The Shabbat dinner every Friday night ushers in this weekly pause. And, oh, what a meal it is.

A tradition of sharing

One Friday in March, the Israeli Ambassador to the Philippines, Ilan Fluss, and his spouse Gila, invited a few foodies and writers to their charming residence to share a traditional Shabbat dinner. It was a cozy meal that showcased delicious Israeli flavors. But more than that, it taught their non-Jew guests that Shabbat is a day of love and gratitude expressed through prayer and rest.

After sanctifying the wine and bread with sung prayers, it was time to eat.
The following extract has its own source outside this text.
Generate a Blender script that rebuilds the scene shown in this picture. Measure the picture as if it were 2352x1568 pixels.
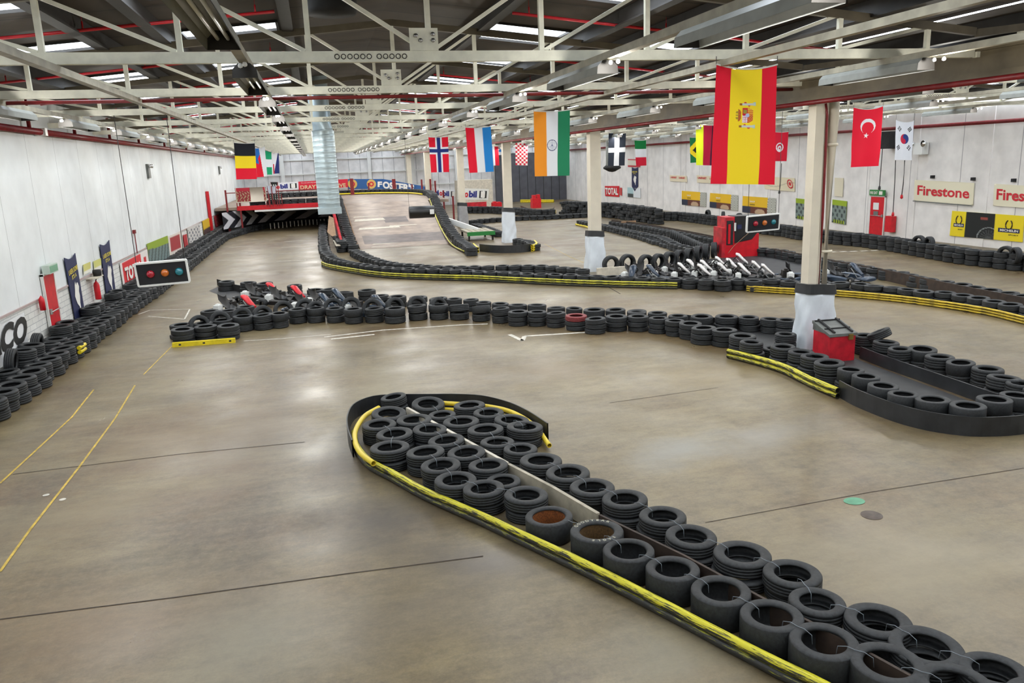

Because cooking is prohibited throughout Shabbat, devout Jews cook enough food for two days before sunset on Fridays. They just reheat their meals in a hotplate until Saturday night. Ambassador Fluss and Mme. Gila, however, seemed to have cooked enough food to last the group three days. They served four courses: appetizers, soup, main course, and dessert.

While some Jews in the Mediterranean area serve as many as 22 appetizers, the Flusses served just nine (still eight too many at Filipino dinners). There were five kinds of salad — both Asian and Israeli — and four dips, including tahini and hummus, topped with za’atar, a Middle Eastern herb.

A sweet, slightly sour Iraqi soup followed. As a nod to the refugee Iraqi Jews in Israel, the soup had a beetroot base and semolina balls stuffed with ground beef.

After the soup came seven entrées. The dishes were a mix of beef, chicken, vegetables and turmeric rice. The kabab, brought frozen from the Flusses’s butcher in Israel, was generously drizzled with tahini, which is the best way to enjoy a kabab.

For dessert, the crowd favorite was a kind of coconut pudding — coconut milk mixed with rose water— served in Turkish tea glasses. Each one was topped with a raspberry jam (made by Mme. Gila) and sprinkled with crushed pistachios.

God in the small things

To wrap up the dinner, Ambassador Ilan led another prayer, in song again, that gave tribute to his wife, as well as all the mothers in the Jewish family. It is this habit of daily gratitude, he said, that helps Jews praise their Yahweh.

“Worshiping God is not only about big, exciting events,” he said. “It’s also in all the small things you do over and over every day — washing your hands, cooking meals, being grateful to the people who take care of you. In everything, you remember the presence of God.”